**MATERIAL PROVIDED**
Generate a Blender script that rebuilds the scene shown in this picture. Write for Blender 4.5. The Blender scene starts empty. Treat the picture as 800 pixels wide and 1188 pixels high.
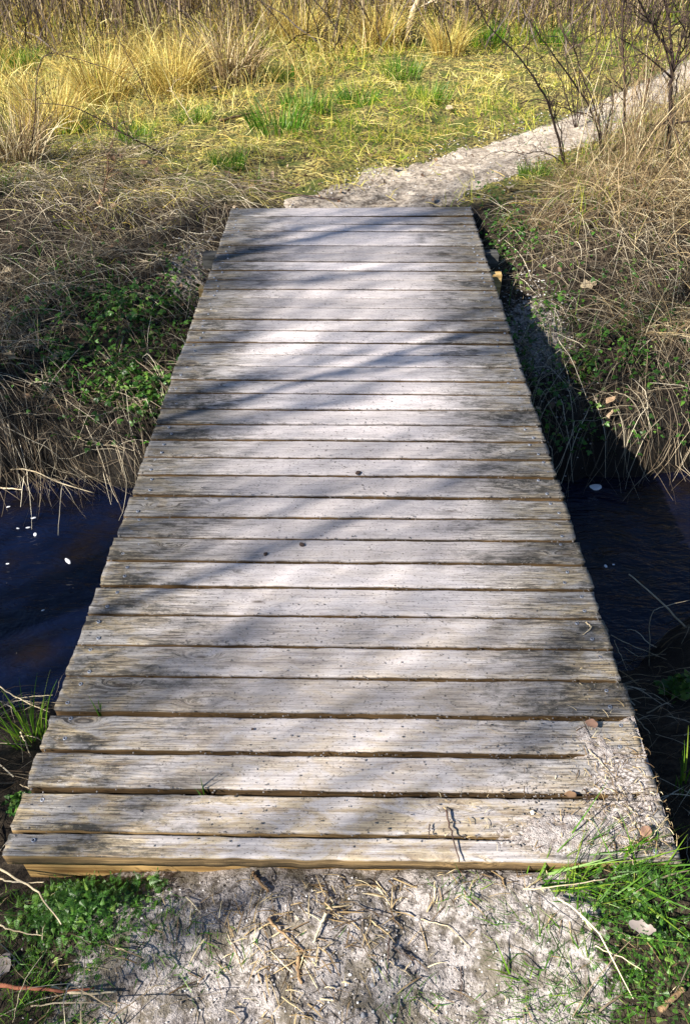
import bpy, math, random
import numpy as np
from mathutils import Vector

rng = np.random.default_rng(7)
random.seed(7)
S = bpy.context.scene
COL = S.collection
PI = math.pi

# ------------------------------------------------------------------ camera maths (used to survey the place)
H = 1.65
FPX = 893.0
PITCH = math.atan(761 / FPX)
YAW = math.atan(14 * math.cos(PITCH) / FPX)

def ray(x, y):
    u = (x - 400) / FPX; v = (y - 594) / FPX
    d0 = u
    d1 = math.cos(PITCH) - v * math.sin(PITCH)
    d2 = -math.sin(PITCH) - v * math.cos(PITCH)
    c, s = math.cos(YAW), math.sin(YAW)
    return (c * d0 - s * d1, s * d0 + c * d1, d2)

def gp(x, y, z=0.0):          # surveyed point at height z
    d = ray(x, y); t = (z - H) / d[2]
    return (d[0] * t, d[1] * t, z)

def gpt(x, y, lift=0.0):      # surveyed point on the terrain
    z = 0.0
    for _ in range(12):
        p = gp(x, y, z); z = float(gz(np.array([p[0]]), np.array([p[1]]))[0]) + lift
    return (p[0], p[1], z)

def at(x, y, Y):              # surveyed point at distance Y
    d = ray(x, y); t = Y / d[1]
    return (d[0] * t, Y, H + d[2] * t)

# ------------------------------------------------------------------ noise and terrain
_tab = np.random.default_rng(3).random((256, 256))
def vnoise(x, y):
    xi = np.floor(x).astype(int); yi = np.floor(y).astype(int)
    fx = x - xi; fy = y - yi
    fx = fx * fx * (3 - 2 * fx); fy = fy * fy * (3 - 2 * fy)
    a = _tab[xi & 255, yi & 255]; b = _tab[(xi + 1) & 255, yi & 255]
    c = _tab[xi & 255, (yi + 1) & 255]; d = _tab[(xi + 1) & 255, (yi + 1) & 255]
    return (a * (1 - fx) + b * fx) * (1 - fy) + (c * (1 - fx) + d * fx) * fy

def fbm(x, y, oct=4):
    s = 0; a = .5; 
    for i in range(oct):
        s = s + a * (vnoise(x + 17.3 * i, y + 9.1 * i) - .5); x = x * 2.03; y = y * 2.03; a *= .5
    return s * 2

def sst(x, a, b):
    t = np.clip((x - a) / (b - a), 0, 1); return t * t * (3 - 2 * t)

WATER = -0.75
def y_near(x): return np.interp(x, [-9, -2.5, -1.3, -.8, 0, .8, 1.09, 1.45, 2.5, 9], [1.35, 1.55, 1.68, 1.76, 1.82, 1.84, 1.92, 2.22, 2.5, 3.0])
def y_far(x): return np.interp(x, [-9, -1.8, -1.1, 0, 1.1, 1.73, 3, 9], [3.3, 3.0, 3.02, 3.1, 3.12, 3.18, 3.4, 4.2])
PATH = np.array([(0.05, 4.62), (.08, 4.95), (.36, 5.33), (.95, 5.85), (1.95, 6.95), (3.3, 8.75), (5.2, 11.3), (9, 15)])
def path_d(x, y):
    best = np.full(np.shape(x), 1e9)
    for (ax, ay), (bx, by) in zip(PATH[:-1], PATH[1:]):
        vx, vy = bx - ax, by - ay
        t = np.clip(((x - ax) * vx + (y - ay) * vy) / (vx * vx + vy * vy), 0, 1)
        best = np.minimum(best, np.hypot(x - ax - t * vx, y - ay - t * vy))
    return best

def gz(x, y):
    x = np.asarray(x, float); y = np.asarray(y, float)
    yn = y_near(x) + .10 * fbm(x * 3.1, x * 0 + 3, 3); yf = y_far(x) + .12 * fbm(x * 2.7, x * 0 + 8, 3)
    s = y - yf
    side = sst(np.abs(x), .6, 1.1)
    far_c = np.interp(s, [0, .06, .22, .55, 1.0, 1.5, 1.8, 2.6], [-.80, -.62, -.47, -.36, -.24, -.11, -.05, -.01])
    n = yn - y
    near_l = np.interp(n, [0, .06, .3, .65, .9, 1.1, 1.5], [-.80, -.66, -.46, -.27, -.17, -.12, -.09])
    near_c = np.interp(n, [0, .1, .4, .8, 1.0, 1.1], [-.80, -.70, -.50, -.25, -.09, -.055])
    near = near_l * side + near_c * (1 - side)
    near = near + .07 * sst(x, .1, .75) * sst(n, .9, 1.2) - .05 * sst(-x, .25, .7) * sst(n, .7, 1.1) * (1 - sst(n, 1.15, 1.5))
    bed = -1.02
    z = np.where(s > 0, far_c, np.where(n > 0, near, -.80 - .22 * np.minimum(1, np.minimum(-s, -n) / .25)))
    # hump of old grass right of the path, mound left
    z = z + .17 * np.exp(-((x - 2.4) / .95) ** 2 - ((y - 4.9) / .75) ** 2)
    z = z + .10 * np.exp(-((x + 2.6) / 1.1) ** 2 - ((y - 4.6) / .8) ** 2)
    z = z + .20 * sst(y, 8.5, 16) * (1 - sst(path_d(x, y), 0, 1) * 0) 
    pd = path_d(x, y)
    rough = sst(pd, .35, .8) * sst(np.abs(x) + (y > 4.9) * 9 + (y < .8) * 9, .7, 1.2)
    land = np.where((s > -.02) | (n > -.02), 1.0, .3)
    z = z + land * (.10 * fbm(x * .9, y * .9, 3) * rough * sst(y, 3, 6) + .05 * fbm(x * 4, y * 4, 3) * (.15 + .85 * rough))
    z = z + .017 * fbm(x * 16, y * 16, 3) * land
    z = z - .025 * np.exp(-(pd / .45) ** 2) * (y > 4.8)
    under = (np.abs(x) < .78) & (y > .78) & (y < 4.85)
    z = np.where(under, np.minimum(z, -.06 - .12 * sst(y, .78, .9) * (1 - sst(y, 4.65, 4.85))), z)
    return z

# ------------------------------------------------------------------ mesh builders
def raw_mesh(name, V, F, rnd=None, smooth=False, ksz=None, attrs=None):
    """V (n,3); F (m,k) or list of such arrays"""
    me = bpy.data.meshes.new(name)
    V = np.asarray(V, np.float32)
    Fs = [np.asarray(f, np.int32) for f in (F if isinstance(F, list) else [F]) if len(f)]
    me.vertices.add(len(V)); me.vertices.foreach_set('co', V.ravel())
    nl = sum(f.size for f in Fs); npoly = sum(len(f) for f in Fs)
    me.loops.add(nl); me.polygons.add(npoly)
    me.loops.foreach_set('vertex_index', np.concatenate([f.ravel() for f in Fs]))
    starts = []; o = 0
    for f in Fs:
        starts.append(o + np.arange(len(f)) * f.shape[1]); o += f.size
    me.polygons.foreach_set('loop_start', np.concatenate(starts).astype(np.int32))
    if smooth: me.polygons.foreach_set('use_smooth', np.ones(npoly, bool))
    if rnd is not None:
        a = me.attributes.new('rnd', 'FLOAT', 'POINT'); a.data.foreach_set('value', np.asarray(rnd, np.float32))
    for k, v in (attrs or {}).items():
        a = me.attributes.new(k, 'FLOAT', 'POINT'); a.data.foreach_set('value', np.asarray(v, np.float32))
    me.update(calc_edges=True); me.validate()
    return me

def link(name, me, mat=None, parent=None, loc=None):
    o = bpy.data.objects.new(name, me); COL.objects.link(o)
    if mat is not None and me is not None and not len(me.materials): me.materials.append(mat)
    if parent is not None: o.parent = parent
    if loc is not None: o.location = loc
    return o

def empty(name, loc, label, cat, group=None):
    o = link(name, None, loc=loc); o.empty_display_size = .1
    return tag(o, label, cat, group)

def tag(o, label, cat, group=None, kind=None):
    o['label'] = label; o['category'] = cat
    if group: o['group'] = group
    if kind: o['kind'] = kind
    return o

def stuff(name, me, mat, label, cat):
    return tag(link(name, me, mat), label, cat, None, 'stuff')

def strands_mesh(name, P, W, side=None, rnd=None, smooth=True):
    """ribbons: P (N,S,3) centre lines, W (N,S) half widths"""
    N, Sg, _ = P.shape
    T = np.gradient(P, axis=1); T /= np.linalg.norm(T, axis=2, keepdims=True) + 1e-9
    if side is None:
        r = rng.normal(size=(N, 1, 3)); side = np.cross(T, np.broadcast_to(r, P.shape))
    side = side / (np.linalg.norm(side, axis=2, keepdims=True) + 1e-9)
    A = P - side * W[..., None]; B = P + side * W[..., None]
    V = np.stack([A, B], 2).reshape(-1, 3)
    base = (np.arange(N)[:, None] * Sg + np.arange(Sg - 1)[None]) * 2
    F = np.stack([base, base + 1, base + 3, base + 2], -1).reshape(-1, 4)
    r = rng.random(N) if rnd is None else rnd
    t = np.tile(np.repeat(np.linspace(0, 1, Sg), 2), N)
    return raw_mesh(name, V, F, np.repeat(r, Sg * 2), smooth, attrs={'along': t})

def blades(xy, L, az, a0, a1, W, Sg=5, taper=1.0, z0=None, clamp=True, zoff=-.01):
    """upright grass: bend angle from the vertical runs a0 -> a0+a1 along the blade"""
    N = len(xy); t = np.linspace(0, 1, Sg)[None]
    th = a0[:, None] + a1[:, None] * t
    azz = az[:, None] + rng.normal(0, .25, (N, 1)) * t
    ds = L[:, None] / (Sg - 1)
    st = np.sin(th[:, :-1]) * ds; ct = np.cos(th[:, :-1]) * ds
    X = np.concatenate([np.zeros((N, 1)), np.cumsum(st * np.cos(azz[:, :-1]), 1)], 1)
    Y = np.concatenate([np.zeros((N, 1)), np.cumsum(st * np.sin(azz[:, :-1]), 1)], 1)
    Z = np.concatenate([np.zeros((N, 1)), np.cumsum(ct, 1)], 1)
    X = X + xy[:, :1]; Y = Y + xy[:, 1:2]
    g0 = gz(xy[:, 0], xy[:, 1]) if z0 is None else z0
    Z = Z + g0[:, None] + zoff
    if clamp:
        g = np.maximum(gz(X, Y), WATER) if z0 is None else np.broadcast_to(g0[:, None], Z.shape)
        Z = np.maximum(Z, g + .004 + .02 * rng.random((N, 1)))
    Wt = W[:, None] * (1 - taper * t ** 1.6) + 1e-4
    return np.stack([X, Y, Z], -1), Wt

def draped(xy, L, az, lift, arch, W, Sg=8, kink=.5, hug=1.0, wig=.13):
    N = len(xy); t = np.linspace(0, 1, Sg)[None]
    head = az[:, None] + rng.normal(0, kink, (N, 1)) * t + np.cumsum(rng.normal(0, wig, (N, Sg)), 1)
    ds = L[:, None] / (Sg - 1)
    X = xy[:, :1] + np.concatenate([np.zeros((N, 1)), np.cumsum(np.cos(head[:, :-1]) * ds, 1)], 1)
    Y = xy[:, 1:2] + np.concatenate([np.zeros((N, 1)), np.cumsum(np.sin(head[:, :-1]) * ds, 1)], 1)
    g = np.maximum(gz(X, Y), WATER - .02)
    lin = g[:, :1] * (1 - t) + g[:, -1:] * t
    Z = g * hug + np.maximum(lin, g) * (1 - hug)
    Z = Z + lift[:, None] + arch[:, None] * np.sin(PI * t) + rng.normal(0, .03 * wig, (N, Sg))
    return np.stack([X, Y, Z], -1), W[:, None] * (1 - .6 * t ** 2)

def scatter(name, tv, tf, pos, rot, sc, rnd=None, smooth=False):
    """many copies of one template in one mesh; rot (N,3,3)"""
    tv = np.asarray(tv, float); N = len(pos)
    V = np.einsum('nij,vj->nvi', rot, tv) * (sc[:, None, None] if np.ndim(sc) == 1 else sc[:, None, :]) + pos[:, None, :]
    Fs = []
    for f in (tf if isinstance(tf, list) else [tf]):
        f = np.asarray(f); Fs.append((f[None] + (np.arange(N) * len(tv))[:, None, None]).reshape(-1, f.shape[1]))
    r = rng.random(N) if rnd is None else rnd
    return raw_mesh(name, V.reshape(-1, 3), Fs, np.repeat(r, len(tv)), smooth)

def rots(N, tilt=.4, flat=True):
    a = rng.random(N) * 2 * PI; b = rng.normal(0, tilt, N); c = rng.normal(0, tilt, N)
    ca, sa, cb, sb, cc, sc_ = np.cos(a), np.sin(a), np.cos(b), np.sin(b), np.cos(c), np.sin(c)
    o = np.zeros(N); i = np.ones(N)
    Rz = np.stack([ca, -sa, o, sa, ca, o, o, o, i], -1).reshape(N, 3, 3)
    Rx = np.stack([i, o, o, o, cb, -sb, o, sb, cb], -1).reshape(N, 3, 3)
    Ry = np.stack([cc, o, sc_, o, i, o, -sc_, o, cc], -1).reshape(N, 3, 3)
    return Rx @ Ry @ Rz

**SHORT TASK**
Could the lines from the top of the material through the line with "return (d[0] * t, Y, H + d[2] * t)" be repeated exactly, pictures left out?

**OUTPUT BELOW**
Generate a Blender script that rebuilds the scene shown in this picture. Write for Blender 4.5. The Blender scene starts empty. Treat the picture as 800 pixels wide and 1188 pixels high.
import bpy, math, random
import numpy as np
from mathutils import Vector

rng = np.random.default_rng(7)
random.seed(7)
S = bpy.context.scene
COL = S.collection
PI = math.pi

# ------------------------------------------------------------------ camera maths (used to survey the place)
H = 1.65
FPX = 893.0
PITCH = math.atan(761 / FPX)
YAW = math.atan(14 * math.cos(PITCH) / FPX)

def ray(x, y):
    u = (x - 400) / FPX; v = (y - 594) / FPX
    d0 = u
    d1 = math.cos(PITCH) - v * math.sin(PITCH)
    d2 = -math.sin(PITCH) - v * math.cos(PITCH)
    c, s = math.cos(YAW), math.sin(YAW)
    return (c * d0 - s * d1, s * d0 + c * d1, d2)

def gp(x, y, z=0.0):          # surveyed point at height z
    d = ray(x, y); t = (z - H) / d[2]
    return (d[0] * t, d[1] * t, z)

def gpt(x, y, lift=0.0):      # surveyed point on the terrain
    z = 0.0
    for _ in range(12):
        p = gp(x, y, z); z = float(gz(np.array([p[0]]), np.array([p[1]]))[0]) + lift
    return (p[0], p[1], z)

def at(x, y, Y):              # surveyed point at distance Y
    d = ray(x, y); t = Y / d[1]
    return (d[0] * t, Y, H + d[2] * t)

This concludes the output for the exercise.